Pourtant, les tentatives de célébration versus populum apparues dans les mouvements de jeunesse et le scoutisme vont préfigurer le retournement général des autels préconisé non par Vatican II (muet sur le sujet) mais dans les réformes successives des années 1965 à 1970. Encore officiellement proscrit par l’épiscopat français en 1956, il devient souhaitable dix ans plus tard, et concrètement obligatoire. Marc Levatois rapproche cette désacralisation de l’espace liturgique de l’abandon du latin, né d’une même sécularisation de la « divine liturgie » et d’une survalorisation de la sphère intellectuelle au détriment de celle du corporel et donc du rituel.
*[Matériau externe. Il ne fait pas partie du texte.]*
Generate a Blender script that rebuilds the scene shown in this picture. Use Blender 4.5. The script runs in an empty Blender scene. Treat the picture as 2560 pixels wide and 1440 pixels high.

En 1967, un jésuite expliquait dansla revue Les Études que le lieu de culte idéal est le stade, le palais des expositions, la salle des fêtes, autant de symboles de «l’actualité du christianisme et de la présence de l’Église au monde » ! Ces extravagances expliquent l’essor de la réaction traditionaliste que l’auteur analyse dans une dernière partie, avant de conclure sur l’espace sacré dans la pensée de Benoît XVI.